If this advanced Missile Defense System—augmented with Chinese build HQ-9 and HongQi-10 advanced surface-to-air missile systems, were to be successfully deployed in the Spratlys, and, or the Paracels Island area, almost all conventional military threats that the Chinese People’s Liberation Army (PLA) are currently contending with in the Asia-Pacific theater of operation would conceivably be neutralized. Under this scenario, the US defense department would have to field even more sophisticated weaponry to keep its military outposts in Japan, South Korea and Guam both defensively and offensively viable. I’m fairly certain that the Chinese defense department is seriously contemplating, or may have already decided, to field these impressive air defense systems at the artificially constructed island when completed.

 Equally, recent satellite imagery of the man-made Spratlys and the Paracels Island land reclamation project shows that two, approximately one and half miles (3 KM) long, tarmac has been laid for an expansive airstrip complex. At least one of these lengthy runway strips is within an aviation safety range for the PLA’s Air force bombers like the H-6, the strategic transport aircrafts such as the Ilyushin II-76 and a range of military surveillance planes to effectively takeoff and land. This is understandably a worrisome development for China’s regional rivals.

An even more disturbing aspect of the airstrip complex construction is the prospect of the complex playing host to dozens of J-11 and J-16 advance fighter jets at any given time. At least one of the two airstrips on the man-made island is capable of supporting the fifth generation J-31 Stealth Fighter jets once they become operational.

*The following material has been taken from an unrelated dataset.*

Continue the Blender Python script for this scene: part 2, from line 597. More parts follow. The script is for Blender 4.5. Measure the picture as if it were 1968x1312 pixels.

If China’s PLA were to augment its deployment of advanced air force planes with an even more robust deployment of strategic short to medium range ballistic missiles at the artificial island in the Spratlys, it would indicate a potentially new phase in its militarization project. If this potentially provocative scenario were to occur, it might be an indicator that China might be moving toward the establishment of an Air Defense Identification Zone (ADIZ) in the South China Sea.
   

Although high-level US government functionaries have clearly indicated that the tension between the US military and the Chinese PLA over China’s sovereign claims to the Spratlys and Paracels Island chain will not lead to military conflict between the two superpowers, I am of the opinion that the United States will apply such diplomatic pressure on China over the issue in a bid to discourage China from venturing to construct additional artificial outposts in either the East China Sea or the Indian Ocean, and perhaps elsewhere.